HENRY BAKER (Melvin Smeltz) acted the roles of White Bird and Beast Man in Cities in Bezique and the Tiger Priest in the rock opera, Sambo, both at the Public Theatre. He has appeared on Broadway in Her First Roman, The King and I, Caligula and Kismet. Mr. Baker has toured in productions of Porgy and Bess and Roar of the Greasepaint, Smell of the Crowd, and appeared in the film The Girl on a Chain Gang. Henry Baker returns to the role he created in New York after playing in The Tempest in Washington D.C.

JULIUS W. HARRIS (Sweets Crane), a native of Philadelphia, was a member of the Negro Ensemble Company for two seasons, and appeared in God Is a Guess What?, Strings, Man Better Man and Harangues. His first film was Nothing But A Man, for which the casting director was Charles Gordone, author of No Place to Be Somebody. He has since acted in the films The Incident, You're a Big Boy Now, The Lost Man, and the soon-to-be-released Harry and The Husbands. He has been seen on TV in The Hawk and N.Y.P.D.

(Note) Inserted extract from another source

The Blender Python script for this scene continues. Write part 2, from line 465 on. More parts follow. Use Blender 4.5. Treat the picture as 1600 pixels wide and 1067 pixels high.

ELAINE KERR (Dee Jacobson) is a repertory bred actress. During the past five years she has been a resident actor at the Studio Arena Theater in Buffalo, the Penn State Festival, Atlanta Arts Alliance, and the past two season at the New Orleans Repertory Theater where under the direction of June Havoc she won critical acclaim for her portrayal of Blanche DuBois in Streetcar Named Desire. She was known as well for her versatility in comedy and singing. She was Jenny Diver in Three Penny Opera in Atlanta, then Lucy Brown in Three Penny Opera in New Orleans. She has appeared as Ellen in Luv, Viola in Twelfth Night, Miss Gilchrist in The Hostage, Kay in Oh, Kay, and most recently Rosalind in As You Like It. Although she appeared as Cassandra in the Circle-in-the-Square production of Trojan Women, her role as Dee Jacobson marks her Broadway debut.